14. Natan’s life changed dramatically when Ilana decided to come to the wedding in New Paltz and spend the Shabbat with him. Have you had experiences where a decision (either your own or someone else’s) has dramatically changed your life?   

15. Margalit connects the idea of “mitzvah” with non-linear change—things can happen in sudden, unexpected ways, and a small action can make a big difference. He argues that this is a cause for hope. What is your experience of hope (or hopelessness) in our troubled times? Did reading The Pearl and the Flame help to give you a framework for hopefulness

 16. The concept of Nestedness / Mikdash speaks about how we can overcome either/or dilemmas by understanding that we all have of many nested identities. We are individuals, families, communities, members of a religion or ethnic group, members of the human species, part of the world of nature and the planet.  How do you experience these or other nested identities? 

17. Margalit claims that the idea of Nestedness / Mikdash helps us understand how we can have fruitful civil discourse with people with whom we disagree, what he calls “machlokhet l’shem Shamayim” an argument for the sake of Heaven.  How could this concept help us improve our conversations in our families, communities, workplace, schools, places of worship or politics? 

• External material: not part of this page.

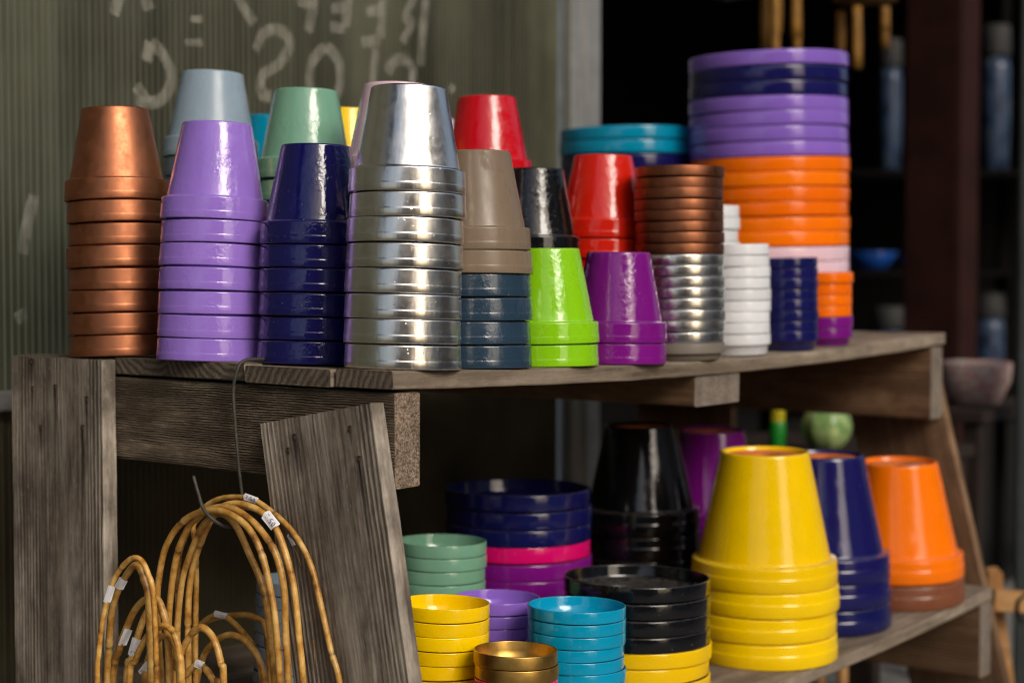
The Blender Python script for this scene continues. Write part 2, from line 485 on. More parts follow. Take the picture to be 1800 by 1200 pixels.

 18. Margalit distinguished between the ultimate, unknowable God which is the Source of All, and the way that God manifests in the world. Can we say that a Sanctuary / Mikdash is place / time that is guarded by permeable boundaries in which we can experience God manifesting in our world?  He talks about our hearts being one level of sanctuary, and an ecosystem can also be a sanctuary where God is manifest. What does this say about our responsibility for helping God become more manifest in our world?